Uniform hypergraphs and dominating sets of graphs

TL;DR

This paper investigates the conditions under which uniform hypergraphs can be represented as collections of minimal dominating sets of graphs, providing characterizations and methods to approximate non-domination hypergraphs.

Contribution

It characterizes uniform hypergraphs that are domination hypergraphs and introduces a way to recover non-domination hypergraphs via domination completions.

Findings

Characterization of uniform hypergraphs that are domination hypergraphs

Existence of unique domination completions for non-domination hypergraphs

Method to recover hypergraphs from domination completions using hypergraph operations

Abstract

A (simple) hypergraph is a family H of pairwise incomparable sets of a finite set.
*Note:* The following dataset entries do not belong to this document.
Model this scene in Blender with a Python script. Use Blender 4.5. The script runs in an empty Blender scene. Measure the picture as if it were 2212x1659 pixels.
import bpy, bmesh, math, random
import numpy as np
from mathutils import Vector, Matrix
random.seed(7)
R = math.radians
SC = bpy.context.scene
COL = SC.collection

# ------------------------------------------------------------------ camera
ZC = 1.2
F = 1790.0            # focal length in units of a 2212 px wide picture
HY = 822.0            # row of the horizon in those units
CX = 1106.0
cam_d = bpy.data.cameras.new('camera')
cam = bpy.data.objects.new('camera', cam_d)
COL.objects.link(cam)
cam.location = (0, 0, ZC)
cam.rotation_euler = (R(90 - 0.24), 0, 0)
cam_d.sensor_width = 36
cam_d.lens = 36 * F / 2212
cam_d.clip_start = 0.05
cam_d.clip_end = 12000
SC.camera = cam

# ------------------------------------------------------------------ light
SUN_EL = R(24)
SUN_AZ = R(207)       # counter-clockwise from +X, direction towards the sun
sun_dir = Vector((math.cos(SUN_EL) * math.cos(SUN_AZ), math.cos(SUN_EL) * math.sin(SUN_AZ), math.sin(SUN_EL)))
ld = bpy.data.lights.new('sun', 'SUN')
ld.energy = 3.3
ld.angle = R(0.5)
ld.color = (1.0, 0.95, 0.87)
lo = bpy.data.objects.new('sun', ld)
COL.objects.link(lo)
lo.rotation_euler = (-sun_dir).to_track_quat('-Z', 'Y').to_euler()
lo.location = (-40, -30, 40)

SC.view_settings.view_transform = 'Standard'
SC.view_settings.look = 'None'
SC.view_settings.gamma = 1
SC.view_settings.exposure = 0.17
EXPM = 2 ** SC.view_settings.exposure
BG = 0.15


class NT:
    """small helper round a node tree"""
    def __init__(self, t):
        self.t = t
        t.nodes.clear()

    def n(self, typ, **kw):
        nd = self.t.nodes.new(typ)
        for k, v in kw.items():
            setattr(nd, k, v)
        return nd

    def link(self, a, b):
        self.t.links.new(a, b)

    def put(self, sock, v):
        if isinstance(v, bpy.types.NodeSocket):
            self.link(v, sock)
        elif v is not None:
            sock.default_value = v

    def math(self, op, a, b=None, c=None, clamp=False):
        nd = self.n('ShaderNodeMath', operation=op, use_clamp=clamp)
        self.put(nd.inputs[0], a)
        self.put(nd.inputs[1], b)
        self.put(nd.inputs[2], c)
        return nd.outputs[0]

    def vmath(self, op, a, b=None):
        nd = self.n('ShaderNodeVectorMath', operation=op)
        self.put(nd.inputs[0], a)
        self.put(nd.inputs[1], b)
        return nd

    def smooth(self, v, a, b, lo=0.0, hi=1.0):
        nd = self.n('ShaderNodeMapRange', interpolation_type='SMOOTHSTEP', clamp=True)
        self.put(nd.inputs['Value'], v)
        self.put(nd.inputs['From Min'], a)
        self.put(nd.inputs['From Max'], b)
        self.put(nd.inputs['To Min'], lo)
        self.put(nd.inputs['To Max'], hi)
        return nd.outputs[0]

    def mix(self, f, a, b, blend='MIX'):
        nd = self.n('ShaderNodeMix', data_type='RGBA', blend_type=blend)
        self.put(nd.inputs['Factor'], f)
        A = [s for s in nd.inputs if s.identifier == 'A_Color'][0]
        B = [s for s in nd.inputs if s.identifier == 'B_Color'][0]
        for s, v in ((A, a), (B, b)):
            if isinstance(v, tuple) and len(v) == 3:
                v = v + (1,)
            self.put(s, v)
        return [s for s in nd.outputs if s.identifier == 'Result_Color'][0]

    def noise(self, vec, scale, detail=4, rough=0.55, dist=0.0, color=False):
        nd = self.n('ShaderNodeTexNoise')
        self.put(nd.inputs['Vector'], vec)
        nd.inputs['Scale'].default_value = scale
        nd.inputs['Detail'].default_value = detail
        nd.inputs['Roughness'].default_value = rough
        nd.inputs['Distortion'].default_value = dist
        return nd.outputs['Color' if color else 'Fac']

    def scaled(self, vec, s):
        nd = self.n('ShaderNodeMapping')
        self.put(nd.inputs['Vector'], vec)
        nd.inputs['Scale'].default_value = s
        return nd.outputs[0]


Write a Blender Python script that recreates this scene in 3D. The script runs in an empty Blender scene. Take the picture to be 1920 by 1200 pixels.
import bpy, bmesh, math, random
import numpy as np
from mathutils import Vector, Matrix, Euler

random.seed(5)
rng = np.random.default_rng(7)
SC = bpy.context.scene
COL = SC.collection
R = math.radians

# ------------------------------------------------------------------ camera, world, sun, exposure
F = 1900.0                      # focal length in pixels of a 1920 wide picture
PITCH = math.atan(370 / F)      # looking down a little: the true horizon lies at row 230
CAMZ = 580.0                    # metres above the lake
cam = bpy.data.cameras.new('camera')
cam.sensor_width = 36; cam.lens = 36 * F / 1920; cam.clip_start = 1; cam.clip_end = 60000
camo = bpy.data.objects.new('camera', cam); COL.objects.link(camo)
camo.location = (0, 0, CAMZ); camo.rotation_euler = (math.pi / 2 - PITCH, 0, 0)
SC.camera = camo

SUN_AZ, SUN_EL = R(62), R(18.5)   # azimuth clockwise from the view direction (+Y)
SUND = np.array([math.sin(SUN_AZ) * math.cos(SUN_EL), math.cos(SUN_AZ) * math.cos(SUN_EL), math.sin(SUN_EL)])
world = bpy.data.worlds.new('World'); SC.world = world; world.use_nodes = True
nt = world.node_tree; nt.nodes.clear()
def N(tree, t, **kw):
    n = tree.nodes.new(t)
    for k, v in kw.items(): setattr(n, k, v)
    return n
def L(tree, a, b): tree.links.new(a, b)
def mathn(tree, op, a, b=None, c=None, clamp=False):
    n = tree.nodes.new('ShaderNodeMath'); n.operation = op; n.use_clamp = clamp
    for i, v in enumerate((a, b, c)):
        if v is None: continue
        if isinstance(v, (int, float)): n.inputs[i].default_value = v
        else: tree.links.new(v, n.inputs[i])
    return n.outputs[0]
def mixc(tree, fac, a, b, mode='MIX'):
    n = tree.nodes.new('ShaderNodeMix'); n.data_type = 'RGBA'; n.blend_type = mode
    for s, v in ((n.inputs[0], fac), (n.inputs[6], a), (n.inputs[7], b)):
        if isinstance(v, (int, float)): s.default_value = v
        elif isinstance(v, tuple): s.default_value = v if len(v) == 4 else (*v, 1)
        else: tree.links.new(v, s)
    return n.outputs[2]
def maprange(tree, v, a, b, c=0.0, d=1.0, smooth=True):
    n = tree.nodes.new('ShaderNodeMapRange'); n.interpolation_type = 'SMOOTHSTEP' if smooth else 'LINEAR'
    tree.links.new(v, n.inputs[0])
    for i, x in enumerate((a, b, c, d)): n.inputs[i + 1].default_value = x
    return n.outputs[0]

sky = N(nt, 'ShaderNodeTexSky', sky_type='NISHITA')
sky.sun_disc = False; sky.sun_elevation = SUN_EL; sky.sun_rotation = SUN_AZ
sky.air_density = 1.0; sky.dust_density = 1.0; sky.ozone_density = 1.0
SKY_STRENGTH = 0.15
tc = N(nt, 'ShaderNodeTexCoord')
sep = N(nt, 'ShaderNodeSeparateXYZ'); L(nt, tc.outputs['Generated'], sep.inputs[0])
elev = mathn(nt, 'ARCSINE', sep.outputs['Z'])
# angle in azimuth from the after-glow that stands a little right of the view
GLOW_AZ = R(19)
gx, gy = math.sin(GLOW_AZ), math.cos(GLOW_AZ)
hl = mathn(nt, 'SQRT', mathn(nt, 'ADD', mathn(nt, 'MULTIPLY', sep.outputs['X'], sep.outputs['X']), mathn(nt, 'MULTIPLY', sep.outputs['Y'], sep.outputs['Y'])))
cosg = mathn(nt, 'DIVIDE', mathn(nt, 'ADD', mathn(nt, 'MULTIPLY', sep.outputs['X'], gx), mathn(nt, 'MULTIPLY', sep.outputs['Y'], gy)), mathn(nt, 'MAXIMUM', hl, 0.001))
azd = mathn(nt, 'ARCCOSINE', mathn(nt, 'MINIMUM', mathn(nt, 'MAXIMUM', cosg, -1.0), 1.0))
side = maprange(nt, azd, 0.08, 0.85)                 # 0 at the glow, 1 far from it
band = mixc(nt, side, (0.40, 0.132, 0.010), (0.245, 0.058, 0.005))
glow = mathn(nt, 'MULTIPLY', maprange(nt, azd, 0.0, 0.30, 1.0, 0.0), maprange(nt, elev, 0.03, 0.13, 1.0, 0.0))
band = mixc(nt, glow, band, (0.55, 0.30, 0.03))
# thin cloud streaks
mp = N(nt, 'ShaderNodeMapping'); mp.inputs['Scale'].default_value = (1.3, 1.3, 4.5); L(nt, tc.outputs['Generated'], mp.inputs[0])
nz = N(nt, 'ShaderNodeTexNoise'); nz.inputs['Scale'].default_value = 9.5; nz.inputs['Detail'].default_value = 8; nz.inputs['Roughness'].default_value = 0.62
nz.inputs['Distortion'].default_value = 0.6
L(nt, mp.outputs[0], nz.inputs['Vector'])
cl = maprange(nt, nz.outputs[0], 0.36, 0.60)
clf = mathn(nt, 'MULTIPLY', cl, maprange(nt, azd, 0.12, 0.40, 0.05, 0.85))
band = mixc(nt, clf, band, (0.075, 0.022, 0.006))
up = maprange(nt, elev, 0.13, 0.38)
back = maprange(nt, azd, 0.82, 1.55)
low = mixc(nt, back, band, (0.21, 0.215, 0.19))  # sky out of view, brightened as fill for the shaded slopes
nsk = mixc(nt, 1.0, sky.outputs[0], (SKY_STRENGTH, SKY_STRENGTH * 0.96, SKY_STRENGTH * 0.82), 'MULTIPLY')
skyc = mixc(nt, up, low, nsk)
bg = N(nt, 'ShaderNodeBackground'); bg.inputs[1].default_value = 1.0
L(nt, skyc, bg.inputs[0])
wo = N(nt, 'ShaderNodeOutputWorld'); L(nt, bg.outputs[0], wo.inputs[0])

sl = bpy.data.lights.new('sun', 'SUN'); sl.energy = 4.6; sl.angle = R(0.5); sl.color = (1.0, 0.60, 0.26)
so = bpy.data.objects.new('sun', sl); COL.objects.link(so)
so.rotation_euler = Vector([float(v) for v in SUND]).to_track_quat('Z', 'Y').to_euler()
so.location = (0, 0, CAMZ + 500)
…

We say that a hypergraph H is a domination hypergraph if there is at least a graph G such that the collection of minimal dominating sets of G is equal to H. Given a hypergraph, we are interested in determining if it is a domination hypergraph and, if this is not the case, we want to find domination hypergraphs in some sense close to it, the domination completions. Here we will focus on the family of hypergraphs containing all the subsets with the same cardinality, the uniform hypergraphs of maximum size. Specifically, we characterize those hypergraphs H in this family that are domination hypergraphs and, in any other case, we prove that the hypergraph H is uniquely determined by some of its domination completions and that H can be recovered from them by using a suitable hypergraph operation.